Dankbarkeit und viele gute Erfahrungen
Heute laufen beide Angebote in Weißwasser parallel. Ein ganzes Team aus Sozialarbeitern, ABMKräften und hilfsbereiten Besuchern des Tagestreffs sorgt seither für den reibungslosen Ablauf. "Die Dankbarkeit der Bedürftigen und die Freude an dieser Arbeit reißt nicht ab", sagt Langner. Die langjährige Caritas- Mitarbeiterin kann sich an unzählige Erlebnisse erinnern, als sie Menschen in ausweglosen Situationen helfen konnten. "Wir hatten sogar schon einmal eine Hochzeit hier in unseren Räumen", erinnert sie sich. Als der Mann zum ersten Mal zum Tagestreff kam, war er "alkoholabhängig und wirklich ganz tief unten." Doch bei der Caritas in Weißwasser fand er jemanden zum Reden. "Er änderte seinen Lebensstil, lernte eine Frau kennen und sein größter Wunsch war, seine Hochzeit hier bei uns zu feieren. Heute hat er uns nicht mehr nötig -im positiven Sinn", sagt Langner.
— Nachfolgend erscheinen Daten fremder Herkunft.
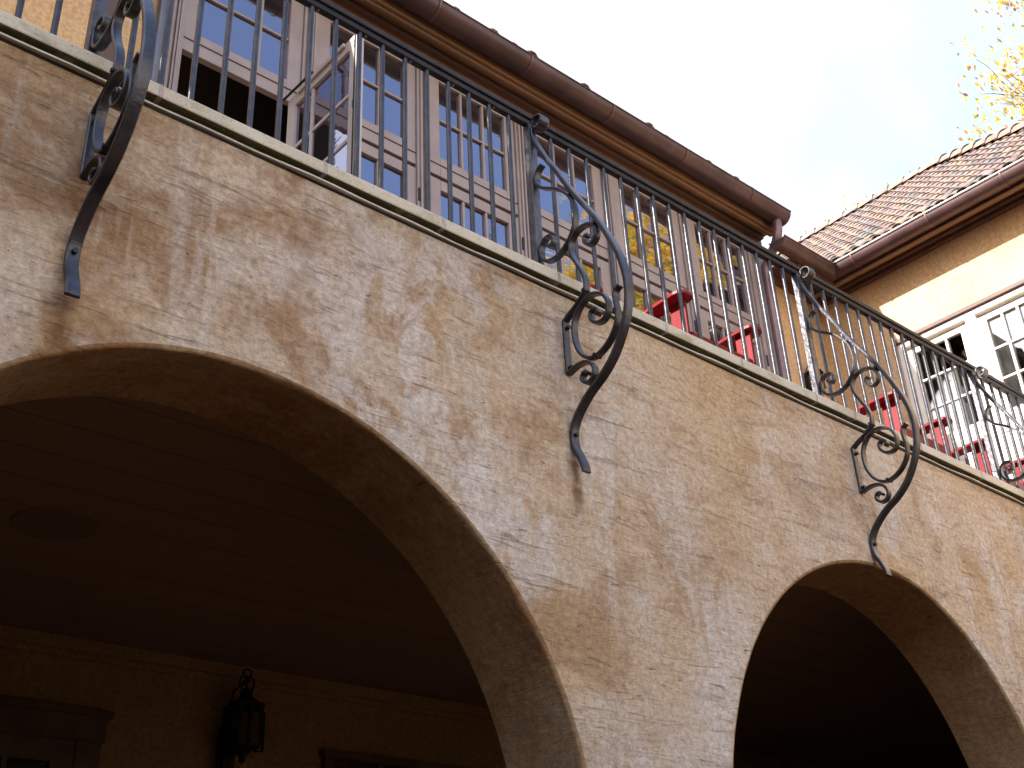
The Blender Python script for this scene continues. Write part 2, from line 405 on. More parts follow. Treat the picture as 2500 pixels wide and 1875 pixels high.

Gefühle und Emotionen werden beim Treff ohnehin groß geschrieben. "Hier wird zusammen gelacht, geweint und geschimpft. Es sind einfach Gefühle da", sagt Langner. Ihre neueste Idee ist ein "Single-Café" -neben Tafel und Tagestreff ein weiteres Angebot für Sozialschwache. Jeden zweiten Donnerstag im Monat sind alle Alleinstehenden von 15 bis 17 Uhr in die Uhlandstraße 13 eingeladen.